◆ TASK REQUIREMENTS: Below are records; please set down exactly the lines from the first through the one containing "COL = S.collection".

3D scene scripts
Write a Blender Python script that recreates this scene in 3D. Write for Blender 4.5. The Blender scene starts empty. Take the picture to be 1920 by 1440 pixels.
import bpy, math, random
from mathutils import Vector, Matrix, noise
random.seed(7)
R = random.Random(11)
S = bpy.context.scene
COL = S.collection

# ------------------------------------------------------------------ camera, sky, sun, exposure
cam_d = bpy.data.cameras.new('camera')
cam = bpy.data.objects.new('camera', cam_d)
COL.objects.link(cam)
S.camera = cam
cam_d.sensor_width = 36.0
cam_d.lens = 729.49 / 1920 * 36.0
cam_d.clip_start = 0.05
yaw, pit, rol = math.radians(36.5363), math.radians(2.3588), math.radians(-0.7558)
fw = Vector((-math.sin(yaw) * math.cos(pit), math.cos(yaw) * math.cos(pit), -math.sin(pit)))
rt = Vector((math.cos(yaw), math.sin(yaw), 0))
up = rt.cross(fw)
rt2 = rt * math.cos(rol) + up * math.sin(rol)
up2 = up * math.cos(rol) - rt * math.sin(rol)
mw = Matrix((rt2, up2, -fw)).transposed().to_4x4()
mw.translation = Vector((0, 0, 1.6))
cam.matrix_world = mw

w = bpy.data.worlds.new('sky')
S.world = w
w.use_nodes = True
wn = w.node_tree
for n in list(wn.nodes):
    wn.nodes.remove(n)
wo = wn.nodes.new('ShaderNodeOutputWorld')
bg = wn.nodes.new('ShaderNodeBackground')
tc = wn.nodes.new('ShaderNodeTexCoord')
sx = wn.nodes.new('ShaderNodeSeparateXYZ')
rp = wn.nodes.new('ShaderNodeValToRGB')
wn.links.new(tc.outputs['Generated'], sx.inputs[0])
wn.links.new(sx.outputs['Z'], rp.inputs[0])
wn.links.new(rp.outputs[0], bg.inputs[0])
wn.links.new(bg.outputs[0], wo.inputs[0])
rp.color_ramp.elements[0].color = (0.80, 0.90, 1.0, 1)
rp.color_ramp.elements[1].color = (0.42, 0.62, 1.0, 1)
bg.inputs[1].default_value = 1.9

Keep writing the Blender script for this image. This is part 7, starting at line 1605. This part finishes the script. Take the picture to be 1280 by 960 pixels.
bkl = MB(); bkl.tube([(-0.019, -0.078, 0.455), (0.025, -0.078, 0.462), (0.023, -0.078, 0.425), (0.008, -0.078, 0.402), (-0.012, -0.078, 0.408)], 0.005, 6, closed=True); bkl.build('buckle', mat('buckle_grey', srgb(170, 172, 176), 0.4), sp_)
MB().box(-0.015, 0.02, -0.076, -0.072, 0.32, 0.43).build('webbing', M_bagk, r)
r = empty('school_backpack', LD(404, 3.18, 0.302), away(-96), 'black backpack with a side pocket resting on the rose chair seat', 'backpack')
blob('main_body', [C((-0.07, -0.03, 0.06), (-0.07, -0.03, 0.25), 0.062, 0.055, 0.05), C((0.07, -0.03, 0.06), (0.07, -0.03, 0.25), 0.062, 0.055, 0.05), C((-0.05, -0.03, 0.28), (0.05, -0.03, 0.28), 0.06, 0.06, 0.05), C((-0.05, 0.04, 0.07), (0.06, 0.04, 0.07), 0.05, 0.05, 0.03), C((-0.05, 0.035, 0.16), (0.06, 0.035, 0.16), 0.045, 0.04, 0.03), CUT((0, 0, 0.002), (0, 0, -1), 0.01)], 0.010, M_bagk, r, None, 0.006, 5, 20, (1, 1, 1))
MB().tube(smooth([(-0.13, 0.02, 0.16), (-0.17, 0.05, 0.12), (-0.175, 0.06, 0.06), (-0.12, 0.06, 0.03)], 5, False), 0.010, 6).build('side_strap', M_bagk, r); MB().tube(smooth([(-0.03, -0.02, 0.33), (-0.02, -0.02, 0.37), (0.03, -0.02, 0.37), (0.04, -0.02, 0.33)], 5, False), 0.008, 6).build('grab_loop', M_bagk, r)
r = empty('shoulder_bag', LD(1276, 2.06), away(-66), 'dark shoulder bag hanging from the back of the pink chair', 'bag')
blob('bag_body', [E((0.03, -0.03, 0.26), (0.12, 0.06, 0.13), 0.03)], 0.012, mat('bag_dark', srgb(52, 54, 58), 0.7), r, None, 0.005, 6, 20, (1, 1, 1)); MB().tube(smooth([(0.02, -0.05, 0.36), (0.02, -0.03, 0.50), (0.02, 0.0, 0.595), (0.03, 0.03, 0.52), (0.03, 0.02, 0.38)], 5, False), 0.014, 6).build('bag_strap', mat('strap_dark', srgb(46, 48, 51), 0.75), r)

◆ RESPONSE TO THIS TASK:
Write a Blender Python script that recreates this scene in 3D. Write for Blender 4.5. The Blender scene starts empty. Take the picture to be 1920 by 1440 pixels.
import bpy, math, random
from mathutils import Vector, Matrix, noise
random.seed(7)
R = random.Random(11)
S = bpy.context.scene
COL = S.collection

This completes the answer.